5 Easy Uses For Black Salt Newbies

what is black salt
5 Easy Uses For Black Salt NewbiesVicky Chandler

Black salt, or kala namak, is a common ingredient in South Asian kitchens. It has a distinctive eggy-scent, which can take some getting used to if you’re new to its sulphurous fragrance. But much like fish sauce in Thai cookery, it’s worth familiarising yourself with its unusual flavour profile because it lends an umami kick – that somehow deepens and lifts – the heart and soul of snacks and main meals.

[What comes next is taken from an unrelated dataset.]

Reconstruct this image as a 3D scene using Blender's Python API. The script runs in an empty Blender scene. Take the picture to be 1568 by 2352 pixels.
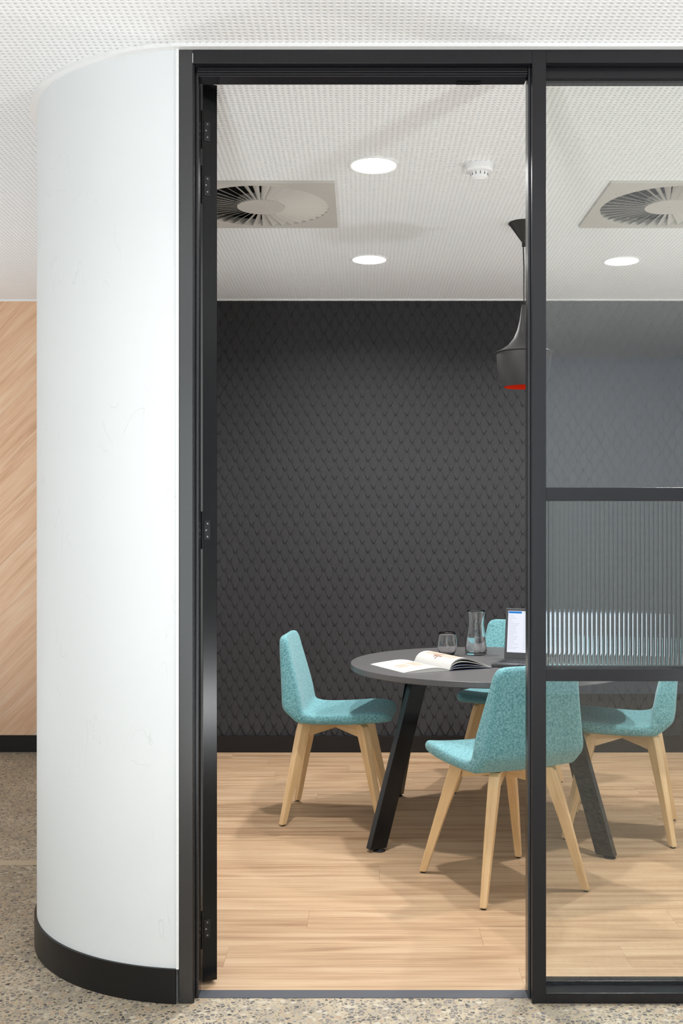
import bpy, bmesh, math, random
import numpy as np
from mathutils import Vector, Matrix
random.seed(7)
PI = math.pi
S = bpy.context.scene
C = S.collection
# ------------------------------------------------------------------ camera, world, exposure
cam_d = bpy.data.cameras.new('camera'); cam = bpy.data.objects.new('camera', cam_d); C.objects.link(cam)
CZ = 1.344
cam.location = (0, 0, CZ); cam.rotation_euler = (PI/2, 0, 0)
cam_d.sensor_width = 36; cam_d.lens = 2470/2352*36
cam_d.shift_x = -44/2352; cam_d.shift_y = 34/2352
cam_d.clip_start = .05; cam_d.clip_end = 60
S.camera = cam
W = bpy.data.worlds.new('world'); S.world = W; W.use_nodes = True
WB = W.node_tree.nodes['Background']
WB.inputs[0].default_value = (.93, .97, 1.0, 1); WB.inputs[1].default_value = 2.3
vs = S.view_settings
vs.view_transform = 'Standard'; vs.look = 'None'; vs.gamma = 1; vs.exposure = 0.0; vs.use_curve_mapping = False
ROOM_W = 24.5        # room downlight power
CORR_W = 6.0        # corridor downlight power
UP_W = (61.0, 76.0, 36.0, 27.0)  # unseen floor lights, added to brighten the ceilings
CH = 2.70            # ceiling height
YF = 3.03            # shopfront face
YB = 6.42            # back wall face
# ------------------------------------------------------------------ materials
def new_mat(name):
    m = bpy.data.materials.new(name); m.use_nodes = True
    nt = m.node_tree; b = nt.nodes['Principled BSDF']
    return m, nt, b
def N(nt, t, **kw):
    n = nt.nodes.new(t)
    for k, v in kw.items(): setattr(n, k, v)
    return n
def L(nt, a, b): nt.links.new(a, b)
def simple(name, col, rough=.5, metal=0, spec=.5, bump=0, bscale=200, coat=0):
    m, nt, b = new_mat(name)
    b.inputs['Base Color'].default_value = (*col, 1); b.inputs['Roughness'].default_value = rough
    b.inputs['Metallic'].default_value = metal; b.inputs['Specular IOR Level'].default_value = spec
    b.inputs['Coat Weight'].default_value = coat
    tc = N(nt, 'ShaderNodeTexCoord'); n = N(nt, 'ShaderNodeTexNoise'); n.inputs['Scale'].default_value = bscale
    L(nt, tc.outputs['Object'], n.inputs['Vector'])
    mx = N(nt, 'ShaderNodeMix', data_type='RGBA'); mx.inputs[6].default_value = (*[c*.94 for c in col], 1); mx.inputs[7].default_value = (*[min(1, c*1.05) for c in col], 1)
    L(nt, n.outputs[0], mx.inputs[0]); L(nt, mx.outputs[2], b.inputs['Base Color'])
    if bump:
        bp = N(nt, 'ShaderNodeBump'); bp.inputs['Strength'].default_value = bump; bp.inputs['Distance'].default_value = .002
        L(nt, n.outputs[0], bp.inputs['Height']); L(nt, bp.outputs[0], b.inputs['Normal'])
    return m
def emis(name, col, s):
    m = bpy.data.materials.new(name); m.use_nodes = True; nt = m.node_tree; nt.nodes.clear()
    e = N(nt, 'ShaderNodeEmission'); e.inputs[0].default_value = (*col, 1); e.inputs[1].default_value = s
    o = N(nt, 'ShaderNodeOutputMaterial'); L(nt, e.outputs[0], o.inputs[0]); return m
def wood(name, c1, c2, c3, sx=.95, sy=21, fine=150, rough=.45, rnd=True):
    """grain runs along the object's local X"""
    m, nt, b = new_mat(name)
    tc = N(nt, 'ShaderNodeTexCoord'); oi = N(nt, 'ShaderNodeObjectInfo')
    add = N(nt, 'ShaderNodeVectorMath', operation='ADD')
    sc = N(nt, 'ShaderNodeVectorMath', operation='SCALE'); sc.inputs['Scale'].default_value = 37.0
    cb = N(nt, 'ShaderNodeCombineXYZ')
    for i in range(3): L(nt, oi.outputs['Random'], cb.inputs[i])
    L(nt, cb.outputs[0], sc.inputs[0]); L(nt, tc.outputs['Object'], add.inputs[0]); L(nt, sc.outputs[0], add.inputs[1])
    def stretched(a, bb, detail, dist, rough_=.6):
        mp = N(nt, 'ShaderNodeVectorMath', operation='MULTIPLY'); mp.inputs[1].default_value = (a, bb, bb)
        L(nt, add.outputs[0], mp.inputs[0])
        n = N(nt, 'ShaderNodeTexNoise'); n.inputs['Scale'].default_value = 1; n.inputs['Detail'].default_value = detail
        n.inputs['Distortion'].default_value = dist; n.inputs['Roughness'].default_value = rough_
        L(nt, mp.outputs[0], n.inputs['Vector']); return n
    n1 = stretched(sx, sy, 6, .8); n2 = stretched(sx*3, fine, 3, .2, .7)
    # growth rings: contour lines of the broad noise
    mul = N(nt, 'ShaderNodeMath', operation='MULTIPLY'); mul.inputs[1].default_value = 26
    n3 = stretched(sx*.9, sy*.42, 1.5, .5, .4); L(nt, n3.outputs[0], mul.inputs[0])
    sn = N(nt, 'ShaderNodeMath', operation='SINE'); L(nt, mul.outputs[0], sn.inputs[0])
    r = N(nt, 'ShaderNodeValToRGB'); e = r.color_ramp.elements
    e[0].position = .27; e[0].color = (*c1, 1); e[1].position = .69; e[1].color = (*c3, 1)
    k = e.new(.48); k.color = (*c2, 1)
    s1 = N(nt, 'ShaderNodeMath', operation='MULTIPLY_ADD'); s1.inputs[1].default_value = .42; L(nt, n2.outputs[0], s1.inputs[0])
    s0 = N(nt, 'ShaderNodeMath', operation='MULTIPLY'); s0.inputs[1].default_value = .55; L(nt, n1.outputs[0], s0.inputs[0]); L(nt, s0.outputs[0], s1.inputs[2])
    s2 = N(nt, 'ShaderNodeMath', operation='MULTIPLY_ADD'); s2.inputs[1].default_value = .045; L(nt, sn.outputs[0], s2.inputs[0]); L(nt, s1.outputs[0], s2.inputs[2])
    if rnd:
        s3 = N(nt, 'ShaderNodeMath', operation='MULTIPLY_ADD'); s3.inputs[1].default_value = .07; L(nt, oi.outputs['Random'], s3.inputs[0]); L(nt, s2.outputs[0], s3.inputs[2])
        s4 = N(nt, 'ShaderNodeMath', operation='SUBTRACT'); s4.inputs[1].default_value = .035; L(nt, s3.outputs[0], s4.inputs[0]); s2 = s4
    L(nt, s2.outputs[0], r.inputs[0]); L(nt, r.outputs[0], b.inputs['Base Color'])
    b.inputs['Roughness'].default_value = rough
    bp = N(nt, 'ShaderNodeBump'); bp.inputs['Strength'].default_value = .12; bp.inputs['Distance'].default_value = .001
    L(nt, n2.outputs[0], bp.inputs['Height']); L(nt, bp.outputs[0], b.inputs['Normal'])
    return m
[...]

Nowadays, black salt features in vegan dishes, like tofu scramble and chickpea omelettes, to mimic the scent and flavour of eggs but if you’re new to it, here are five easy ways to incorporate this volcanic rock salt into your repertoire today:

Shake on fries and snacks

At my grandma’s house in Karachi, the ‘chips-waala’ came to the neighbourhood every day to sell fries from his two-wheeled wooden cart. We’d hear him ringing his bell and then run outside to buy chips covered in spices, black salt and ketchup that tasted ‘chatpatta’ – an Urdu word used to describe food that’s salty, spicy, tangy and sweet in one mouthful. So next time you make fries, tortilla chips or popcorn, sprinkle on some black salt for an easy way to maximise the savouriness with little effort.

Mix into dips

Switch regular salt for black salt when making yoghurt dips like cucumber raita. I mix thick Greek yoghurt with grated cucumber, coarse black pepper and black salt to lend it a deep umami note that complements the cooling freshness of cucumber and mint. To turn this simple dip into a delicious side to have with grilled meat, fish and rice add some bhoondi, which are small balls of fried chickpea flour that you can buy ready-made from Asian supermarkets (soak them in some water for a few minutes first to soften them as you would do with dried mushrooms). Finally, sprinkle more black salt over the top, along with other flavourings, like green chilli, red onions or fresh herbs.

raita in a bowl with cucumbers, mint, and powdered red spice cutting board with mint and cucumbers alongside
Lucy Schaeffer

Try it with fruit

Salted caramels and sea salt chocolates are all over supermarket shelves these days but have you ever salted a clementine? My mum used to dip orange segments in black salt before eating them and though it sounds odd, it’s both addictive and refreshing, particularly on juicy fruits like watermelon or pineapple. It’s common in Asian households to add black salt and spices (often combined in a convenient store-bought tangy blend called chaat masala) to fruit salads featuring anything from guava, bananas and apples to pomegranate seeds and mango.

Blend into fruity drinks

For a refreshing, salty pick-me-up make ‘nimbu pani’; squeeze lime juice into a glass of ice water and sprinkle in some black salt along with a pinch of sugar or a few drops of simple syrup made by boiling equal parts sugar and water together. Lemon, orange, and grapefruit work as brilliant alternatives to lime juice too.

Sprinkle over nachos

Sprinkle black salt over loaded vegan nachos to give them a meaty-flavour minus the meat. Simply omit the ground beef and replace with beans (or use meat substitutes like Quorn) along with vegan cheese, jalapeños and guacamole. Pair it with nutritional yeast to maximise the cheesiness too.